Sweden abounds in moose, cheering the country’s passionate hunters but not its agriculture and forestry sectors which say profits are being munched away
David Crouch in Orust
Monday 28 September 2015 07.15 BST
A mild-mannered monster of the Scandinavian forests is setting Swede against Swede as farmers and hunters bicker over how to coexist with the world’s largest population of moose.
Hunting season will open in the south of Sweden on 12 October, when more than a quarter of a million Swedes will fell about 90,000 moose in a matter of weeks.
But for farmers, whose livelihoods are threatened by moose, this is not enough.
“We need to shoot more moose,” says Bernard Andersson bitterly. For 10 years he has farmed on Orust, an island on Sweden’s picturesque west coast. The moose pillage the fodder he grows for his cattle, trample his crops when they settle down to sleep for the night and break down his fences, allowing his cows to wander.

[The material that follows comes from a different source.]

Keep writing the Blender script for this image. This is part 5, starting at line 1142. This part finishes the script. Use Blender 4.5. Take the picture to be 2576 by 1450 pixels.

Farmers complain that as much as half of their crops are eaten or destroyed by the animals, forcing them to buy expensive feedstuffs. Apple trees on the island look like “mutilated bonsai”, they say, thanks to browsing moose.
In the forests, the picture gets worse. It’s not the moss the moose are devouring, but the young pine trees, creating a wasteland of dead and dying saplings. They are literally eating into one of the country’s main exports.